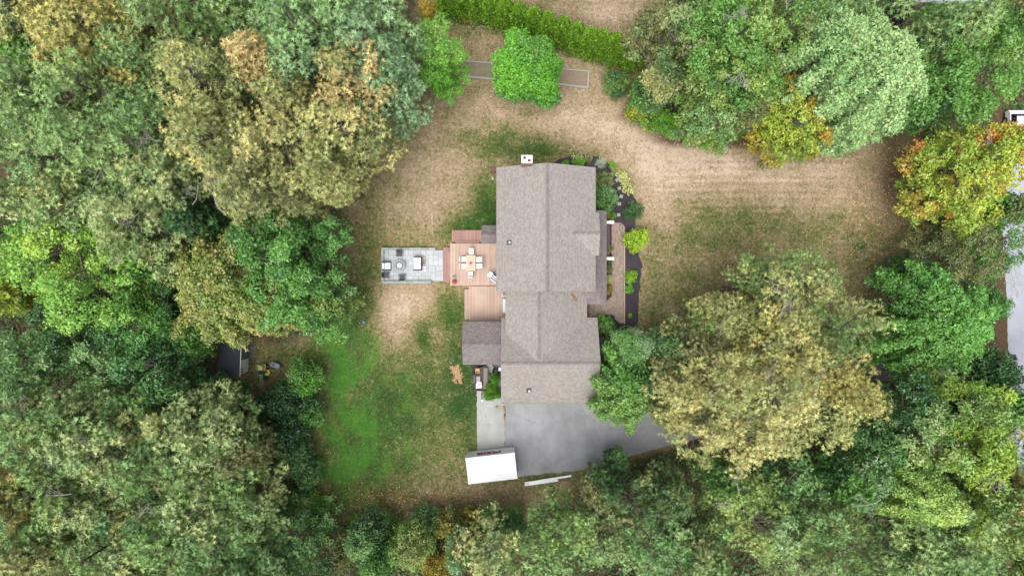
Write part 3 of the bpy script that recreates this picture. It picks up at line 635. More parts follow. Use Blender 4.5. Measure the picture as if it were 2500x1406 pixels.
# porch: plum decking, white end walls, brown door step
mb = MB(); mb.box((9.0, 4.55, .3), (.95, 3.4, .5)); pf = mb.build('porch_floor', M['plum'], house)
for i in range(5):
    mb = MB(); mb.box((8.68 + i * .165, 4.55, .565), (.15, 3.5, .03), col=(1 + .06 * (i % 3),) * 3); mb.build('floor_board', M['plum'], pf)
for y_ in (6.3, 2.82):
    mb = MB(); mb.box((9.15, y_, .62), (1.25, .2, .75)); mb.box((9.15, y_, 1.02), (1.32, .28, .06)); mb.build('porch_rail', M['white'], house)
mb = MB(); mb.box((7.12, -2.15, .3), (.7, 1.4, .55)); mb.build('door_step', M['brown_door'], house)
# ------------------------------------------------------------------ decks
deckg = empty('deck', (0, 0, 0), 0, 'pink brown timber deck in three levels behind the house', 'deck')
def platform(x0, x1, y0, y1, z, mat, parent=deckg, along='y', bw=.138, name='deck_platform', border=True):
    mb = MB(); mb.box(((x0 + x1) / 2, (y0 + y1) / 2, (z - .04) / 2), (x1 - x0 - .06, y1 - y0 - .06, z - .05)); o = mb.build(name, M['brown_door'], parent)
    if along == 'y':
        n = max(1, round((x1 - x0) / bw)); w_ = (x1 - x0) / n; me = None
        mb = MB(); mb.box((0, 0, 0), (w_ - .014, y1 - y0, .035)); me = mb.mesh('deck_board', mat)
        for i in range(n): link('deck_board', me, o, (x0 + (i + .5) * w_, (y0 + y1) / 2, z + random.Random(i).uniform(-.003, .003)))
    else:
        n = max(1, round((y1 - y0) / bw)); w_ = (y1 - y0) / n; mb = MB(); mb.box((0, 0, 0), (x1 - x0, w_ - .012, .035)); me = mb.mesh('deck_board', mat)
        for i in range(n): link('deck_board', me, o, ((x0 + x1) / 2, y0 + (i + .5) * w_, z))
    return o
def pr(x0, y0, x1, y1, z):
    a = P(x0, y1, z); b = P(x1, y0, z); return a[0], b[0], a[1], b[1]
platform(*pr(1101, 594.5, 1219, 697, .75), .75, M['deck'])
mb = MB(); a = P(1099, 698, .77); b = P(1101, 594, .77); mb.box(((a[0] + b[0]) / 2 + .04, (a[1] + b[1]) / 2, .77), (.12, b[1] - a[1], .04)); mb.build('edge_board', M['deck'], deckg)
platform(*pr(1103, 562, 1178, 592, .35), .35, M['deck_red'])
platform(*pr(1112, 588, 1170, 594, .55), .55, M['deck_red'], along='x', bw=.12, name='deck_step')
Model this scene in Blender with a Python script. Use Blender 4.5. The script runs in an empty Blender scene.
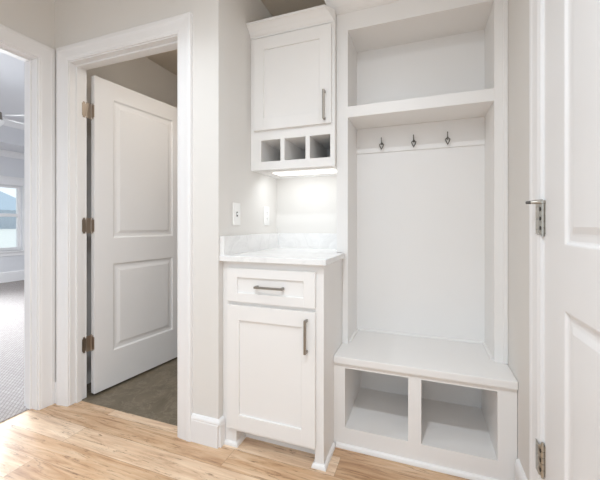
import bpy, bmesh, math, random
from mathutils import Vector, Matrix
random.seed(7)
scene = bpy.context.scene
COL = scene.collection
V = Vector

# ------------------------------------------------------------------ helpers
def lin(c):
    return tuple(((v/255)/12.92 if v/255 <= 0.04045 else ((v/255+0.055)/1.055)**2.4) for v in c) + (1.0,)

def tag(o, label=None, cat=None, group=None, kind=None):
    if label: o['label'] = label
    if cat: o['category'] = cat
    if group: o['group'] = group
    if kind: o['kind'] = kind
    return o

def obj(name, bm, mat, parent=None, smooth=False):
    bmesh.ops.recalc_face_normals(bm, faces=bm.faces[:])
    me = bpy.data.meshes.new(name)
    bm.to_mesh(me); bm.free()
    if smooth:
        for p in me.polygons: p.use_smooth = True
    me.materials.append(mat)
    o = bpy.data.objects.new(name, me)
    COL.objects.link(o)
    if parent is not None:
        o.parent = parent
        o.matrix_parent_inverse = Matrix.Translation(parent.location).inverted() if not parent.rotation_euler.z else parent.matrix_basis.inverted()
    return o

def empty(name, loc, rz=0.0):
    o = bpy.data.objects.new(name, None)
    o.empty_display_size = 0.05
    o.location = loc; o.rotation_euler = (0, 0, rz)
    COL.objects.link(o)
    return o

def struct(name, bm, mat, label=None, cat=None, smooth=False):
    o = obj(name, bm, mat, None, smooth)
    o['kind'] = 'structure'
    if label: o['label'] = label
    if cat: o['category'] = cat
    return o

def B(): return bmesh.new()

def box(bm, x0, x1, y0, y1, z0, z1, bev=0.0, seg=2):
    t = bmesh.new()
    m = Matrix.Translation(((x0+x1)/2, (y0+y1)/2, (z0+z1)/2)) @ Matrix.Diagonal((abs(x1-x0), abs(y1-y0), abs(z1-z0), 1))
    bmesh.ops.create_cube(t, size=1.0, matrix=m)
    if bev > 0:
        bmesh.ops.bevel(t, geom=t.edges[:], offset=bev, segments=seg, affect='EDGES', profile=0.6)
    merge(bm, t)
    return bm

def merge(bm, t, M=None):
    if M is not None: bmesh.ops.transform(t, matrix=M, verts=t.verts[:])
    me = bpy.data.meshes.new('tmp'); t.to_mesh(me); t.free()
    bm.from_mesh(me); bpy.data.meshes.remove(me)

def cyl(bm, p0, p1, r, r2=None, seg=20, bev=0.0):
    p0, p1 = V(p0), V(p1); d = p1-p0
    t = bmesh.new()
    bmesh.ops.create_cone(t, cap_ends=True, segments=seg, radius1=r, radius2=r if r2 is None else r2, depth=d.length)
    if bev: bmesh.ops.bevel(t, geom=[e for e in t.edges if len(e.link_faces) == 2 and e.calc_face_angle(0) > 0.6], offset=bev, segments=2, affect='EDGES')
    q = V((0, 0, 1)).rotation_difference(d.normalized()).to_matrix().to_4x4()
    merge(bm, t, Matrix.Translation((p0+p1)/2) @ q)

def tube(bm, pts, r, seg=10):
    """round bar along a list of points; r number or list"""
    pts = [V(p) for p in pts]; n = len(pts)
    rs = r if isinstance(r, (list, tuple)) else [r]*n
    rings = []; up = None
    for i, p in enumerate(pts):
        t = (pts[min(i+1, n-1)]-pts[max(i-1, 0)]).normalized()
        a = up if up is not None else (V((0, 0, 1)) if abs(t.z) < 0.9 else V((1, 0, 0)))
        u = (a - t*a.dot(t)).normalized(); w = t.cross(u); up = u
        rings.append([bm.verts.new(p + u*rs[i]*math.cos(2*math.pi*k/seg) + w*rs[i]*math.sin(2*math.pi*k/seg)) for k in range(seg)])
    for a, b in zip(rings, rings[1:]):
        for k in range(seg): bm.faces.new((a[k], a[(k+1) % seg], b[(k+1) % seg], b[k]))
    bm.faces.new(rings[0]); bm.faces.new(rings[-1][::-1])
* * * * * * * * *
■ **PROBLEM**
Repeat the material above word for word and skip every image in it.

■ **RESULT OF THE TASK**
Write part 3 of the bpy script that recreates this picture. It picks up at line 635. More parts follow. Use Blender 4.5. Measure the picture as if it were 2500x1406 pixels.
# porch: plum decking, white end walls, brown door step
mb = MB(); mb.box((9.0, 4.55, .3), (.95, 3.4, .5)); pf = mb.build('porch_floor', M['plum'], house)
for i in range(5):
    mb = MB(); mb.box((8.68 + i * .165, 4.55, .565), (.15, 3.5, .03), col=(1 + .06 * (i % 3),) * 3); mb.build('floor_board', M['plum'], pf)
for y_ in (6.3, 2.82):
    mb = MB(); mb.box((9.15, y_, .62), (1.25, .2, .75)); mb.box((9.15, y_, 1.02), (1.32, .28, .06)); mb.build('porch_rail', M['white'], house)
mb = MB(); mb.box((7.12, -2.15, .3), (.7, 1.4, .55)); mb.build('door_step', M['brown_door'], house)
# ------------------------------------------------------------------ decks
deckg = empty('deck', (0, 0, 0), 0, 'pink brown timber deck in three levels behind the house', 'deck')
def platform(x0, x1, y0, y1, z, mat, parent=deckg, along='y', bw=.138, name='deck_platform', border=True):
    mb = MB(); mb.box(((x0 + x1) / 2, (y0 + y1) / 2, (z - .04) / 2), (x1 - x0 - .06, y1 - y0 - .06, z - .05)); o = mb.build(name, M['brown_door'], parent)
    if along == 'y':
        n = max(1, round((x1 - x0) / bw)); w_ = (x1 - x0) / n; me = None
        mb = MB(); mb.box((0, 0, 0), (w_ - .014, y1 - y0, .035)); me = mb.mesh('deck_board', mat)
        for i in range(n): link('deck_board', me, o, (x0 + (i + .5) * w_, (y0 + y1) / 2, z + random.Random(i).uniform(-.003, .003)))
    else:
        n = max(1, round((y1 - y0) / bw)); w_ = (y1 - y0) / n; mb = MB(); mb.box((0, 0, 0), (x1 - x0, w_ - .012, .035)); me = mb.mesh('deck_board', mat)
        for i in range(n): link('deck_board', me, o, ((x0 + x1) / 2, y0 + (i + .5) * w_, z))
    return o
def pr(x0, y0, x1, y1, z):
    a = P(x0, y1, z); b = P(x1, y0, z); return a[0], b[0], a[1], b[1]
platform(*pr(1101, 594.5, 1219, 697, .75), .75, M['deck'])
mb = MB(); a = P(1099, 698, .77); b = P(1101, 594, .77); mb.box(((a[0] + b[0]) / 2 + .04, (a[1] + b[1]) / 2, .77), (.12, b[1] - a[1], .04)); mb.build('edge_board', M['deck'], deckg)
platform(*pr(1103, 562, 1178, 592, .35), .35, M['deck_red'])
platform(*pr(1112, 588, 1170, 594, .55), .55, M['deck_red'], along='x', bw=.12, name='deck_step')
Model this scene in Blender with a Python script. Use Blender 4.5. The script runs in an empty Blender scene.
import bpy, bmesh, math, random
from mathutils import Vector, Matrix
random.seed(7)
scene = bpy.context.scene
COL = scene.collection
V = Vector

# ------------------------------------------------------------------ helpers
def lin(c):
    return tuple(((v/255)/12.92 if v/255 <= 0.04045 else ((v/255+0.055)/1.055)**2.4) for v in c) + (1.0,)

def tag(o, label=None, cat=None, group=None, kind=None):
    if label: o['label'] = label
    if cat: o['category'] = cat
    if group: o['group'] = group
    if kind: o['kind'] = kind
    return o

def obj(name, bm, mat, parent=None, smooth=False):
    bmesh.ops.recalc_face_normals(bm, faces=bm.faces[:])
    me = bpy.data.meshes.new(name)
    bm.to_mesh(me); bm.free()
    if smooth:
        for p in me.polygons: p.use_smooth = True
    me.materials.append(mat)
    o = bpy.data.objects.new(name, me)
    COL.objects.link(o)
    if parent is not None:
        o.parent = parent
        o.matrix_parent_inverse = Matrix.Translation(parent.location).inverted() if not parent.rotation_euler.z else parent.matrix_basis.inverted()
    return o

def empty(name, loc, rz=0.0):
    o = bpy.data.objects.new(name, None)
    o.empty_display_size = 0.05
    o.location = loc; o.rotation_euler = (0, 0, rz)
    COL.objects.link(o)
    return o

def struct(name, bm, mat, label=None, cat=None, smooth=False):
    o = obj(name, bm, mat, None, smooth)
    o['kind'] = 'structure'
    if label: o['label'] = label
    if cat: o['category'] = cat
    return o

def B(): return bmesh.new()

def box(bm, x0, x1, y0, y1, z0, z1, bev=0.0, seg=2):
    t = bmesh.new()
    m = Matrix.Translation(((x0+x1)/2, (y0+y1)/2, (z0+z1)/2)) @ Matrix.Diagonal((abs(x1-x0), abs(y1-y0), abs(z1-z0), 1))
    bmesh.ops.create_cube(t, size=1.0, matrix=m)
    if bev > 0:
        bmesh.ops.bevel(t, geom=t.edges[:], offset=bev, segments=seg, affect='EDGES', profile=0.6)
    merge(bm, t)
    return bm

def merge(bm, t, M=None):
    if M is not None: bmesh.ops.transform(t, matrix=M, verts=t.verts[:])
    me = bpy.data.meshes.new('tmp'); t.to_mesh(me); t.free()
    bm.from_mesh(me); bpy.data.meshes.remove(me)

def cyl(bm, p0, p1, r, r2=None, seg=20, bev=0.0):
    p0, p1 = V(p0), V(p1); d = p1-p0
    t = bmesh.new()
    bmesh.ops.create_cone(t, cap_ends=True, segments=seg, radius1=r, radius2=r if r2 is None else r2, depth=d.length)
    if bev: bmesh.ops.bevel(t, geom=[e for e in t.edges if len(e.link_faces) == 2 and e.calc_face_angle(0) > 0.6], offset=bev, segments=2, affect='EDGES')
    q = V((0, 0, 1)).rotation_difference(d.normalized()).to_matrix().to_4x4()
    merge(bm, t, Matrix.Translation((p0+p1)/2) @ q)

def tube(bm, pts, r, seg=10):
    """round bar along a list of points; r number or list"""
    pts = [V(p) for p in pts]; n = len(pts)
    rs = r if isinstance(r, (list, tuple)) else [r]*n
    rings = []; up = None
    for i, p in enumerate(pts):
        t = (pts[min(i+1, n-1)]-pts[max(i-1, 0)]).normalized()
        a = up if up is not None else (V((0, 0, 1)) if abs(t.z) < 0.9 else V((1, 0, 0)))
        u = (a - t*a.dot(t)).normalized(); w = t.cross(u); up = u
        rings.append([bm.verts.new(p + u*rs[i]*math.cos(2*math.pi*k/seg) + w*rs[i]*math.sin(2*math.pi*k/seg)) for k in range(seg)])
    for a, b in zip(rings, rings[1:]):
        for k in range(seg): bm.faces.new((a[k], a[(k+1) % seg], b[(k+1) % seg], b[k]))
    bm.faces.new(rings[0]); bm.faces.new(rings[-1][::-1])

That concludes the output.